EJ: Somebody's gotta do it.

LW: There's a lot of childhoods out there that have yet to be ruined...

EJ: And we're just the guys to do it.

LW: At the same time, if you read through it, you see that there are certain elements here and there of an amount of self-awareness. "What happened to us? How did we end up here? This is not what we were." More and more, as the series progresses, we'll be exploring some aspect of that. There's a lot yet to be revealed about what this book is, about a cathartic sort of commentary on the industry, all that kind of stuff.

CA: Is that why the theme shifts in #4, 5 and 6 to the idea of apocatastasis, trying to fix the universe and start over? Or is that just one of those things where that's what comics -- particularly DC comics -- do, and that's why they're going to try it?

LW: Trying not to give away too much on that, there are some interesting connections between aspects of Greek mythology and how the universe was believed to work, parallel to how superhero comics have worked, and their cyclical nature. There's probably nothing in that book that we didn't spend a week talking about, and in the case of that concept, probably months went into that one. I'm just going to leave it at, "it's all really intentional."

CA: So with #8 as the end of Danger Club, do you have a follow-up project already in the works?

EJ: We always have multiple follow-up projects in the works! There's nothing we can really talk about, I guess, but we have several things in various stages of development.

LW: We've been asked to pitch a couple things to a few different companies, we've got a few creator-owned projects that we're developing. It's the same way that we started with Danger Club, we had several going on then after Supergirl's Cosmic Adventures, and we just throw a dart at a board and that's the one we pick. We've been doing comics together for over 20 years, and our Little Gloomy series is now a cartoon across the world called Scary Larry, although it's not airing in the US yet. We've done that, I'm working with Sideshow doing freelance writing for them.

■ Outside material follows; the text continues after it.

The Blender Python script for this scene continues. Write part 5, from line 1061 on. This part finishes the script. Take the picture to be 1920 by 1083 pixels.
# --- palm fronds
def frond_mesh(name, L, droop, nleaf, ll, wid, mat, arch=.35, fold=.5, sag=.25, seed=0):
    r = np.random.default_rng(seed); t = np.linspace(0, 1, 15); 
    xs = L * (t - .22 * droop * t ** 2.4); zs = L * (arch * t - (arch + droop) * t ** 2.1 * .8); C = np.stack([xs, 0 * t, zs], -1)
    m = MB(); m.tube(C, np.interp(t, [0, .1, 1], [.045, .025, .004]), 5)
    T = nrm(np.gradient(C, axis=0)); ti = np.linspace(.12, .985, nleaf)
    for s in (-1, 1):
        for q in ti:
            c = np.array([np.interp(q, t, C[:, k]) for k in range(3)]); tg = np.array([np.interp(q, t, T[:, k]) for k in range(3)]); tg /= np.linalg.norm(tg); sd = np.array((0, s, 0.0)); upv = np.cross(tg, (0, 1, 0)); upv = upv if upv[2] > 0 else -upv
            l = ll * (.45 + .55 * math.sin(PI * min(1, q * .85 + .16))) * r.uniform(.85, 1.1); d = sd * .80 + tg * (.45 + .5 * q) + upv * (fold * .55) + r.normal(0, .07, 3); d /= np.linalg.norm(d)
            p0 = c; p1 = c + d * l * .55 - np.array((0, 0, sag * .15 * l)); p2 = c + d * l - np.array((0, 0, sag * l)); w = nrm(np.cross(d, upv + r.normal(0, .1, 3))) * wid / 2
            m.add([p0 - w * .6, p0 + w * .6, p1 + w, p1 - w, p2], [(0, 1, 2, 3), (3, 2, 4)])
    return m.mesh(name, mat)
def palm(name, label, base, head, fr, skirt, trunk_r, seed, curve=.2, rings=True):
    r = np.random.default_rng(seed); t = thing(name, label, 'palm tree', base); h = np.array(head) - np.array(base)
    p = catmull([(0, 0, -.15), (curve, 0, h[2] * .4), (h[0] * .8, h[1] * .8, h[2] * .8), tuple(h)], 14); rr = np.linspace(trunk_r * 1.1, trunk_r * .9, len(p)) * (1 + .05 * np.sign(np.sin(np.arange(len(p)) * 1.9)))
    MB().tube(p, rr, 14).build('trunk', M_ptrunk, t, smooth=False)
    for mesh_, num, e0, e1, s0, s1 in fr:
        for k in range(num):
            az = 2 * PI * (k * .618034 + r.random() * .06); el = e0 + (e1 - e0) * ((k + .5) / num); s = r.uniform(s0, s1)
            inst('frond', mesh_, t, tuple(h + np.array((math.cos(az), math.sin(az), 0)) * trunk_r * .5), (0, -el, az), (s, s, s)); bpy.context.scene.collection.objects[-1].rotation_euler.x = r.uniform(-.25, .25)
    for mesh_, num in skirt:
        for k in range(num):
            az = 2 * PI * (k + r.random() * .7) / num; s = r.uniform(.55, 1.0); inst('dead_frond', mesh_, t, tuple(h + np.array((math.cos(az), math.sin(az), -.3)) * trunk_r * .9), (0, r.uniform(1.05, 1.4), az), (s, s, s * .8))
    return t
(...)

EJ: We're doing lots of stuff, and I wish there was more that we could name right now, but there's definitely things in the wings.

LW: We've got lots of stuff coming, and it'll probably be as different from Danger Club as Danger Club was from Supergirl's Cosmic Adventures, as Supergirl was from Little Gloomy, as Little Gloomy was from Kid Gravity...

EJ: We tend to change it up a lot.

LW: We get bored.

CA: You talked about the references that are littered throughout Danger Club. Do you have a favorite reference or a favorite piece of the universe that you slipped in there?

LW: There's so much. I will say that there are a few things that came up by happenstance. The Jack Fearless character is one that's kind of funny how it worked out, because neither Eric nor myself have been very good at following modern comic books. I knew that Ed Brubaker and Steve Epting had brought back Bucky, but I hadn't read any of it. I wasn't a Marvel kid, I don't read a lot of that material now, and so when we designed our Jack Fearless character, who's a little bit Bucky-esque, we gave him these robot arms, having no freaking idea that the Winter Soldier was this character with a robot arm who was Bucky. We saw it when we were developing it, and I was like, "Well what the hell are we going to do now?" So we went further with it.

CA: You gave him two robot arms and a robot eye. You Cable'd him up!

LW: We went even further. The Retro Page in #4, you see that the only thing that's original is his brain and his eye. That actually came up because in #4, Eric drew Jack Fearless getting beaten to hell! He took what I'd put in the script and went gruesome with it.

EJ: I just ruined the guy.

LW: I was like, "Well now I have to figure out how that works." I had to throw away a script and rewrite it.

EJ: I like to make Landry work really hard.

LW: And that's why I have panel descriptions that are, "And then the Universe ends."

EJ: That's true. That's an actual description from one of the scripts.

LW: "Draw that one, you bastard."

EJ: [Laughs] I think I pulled it off.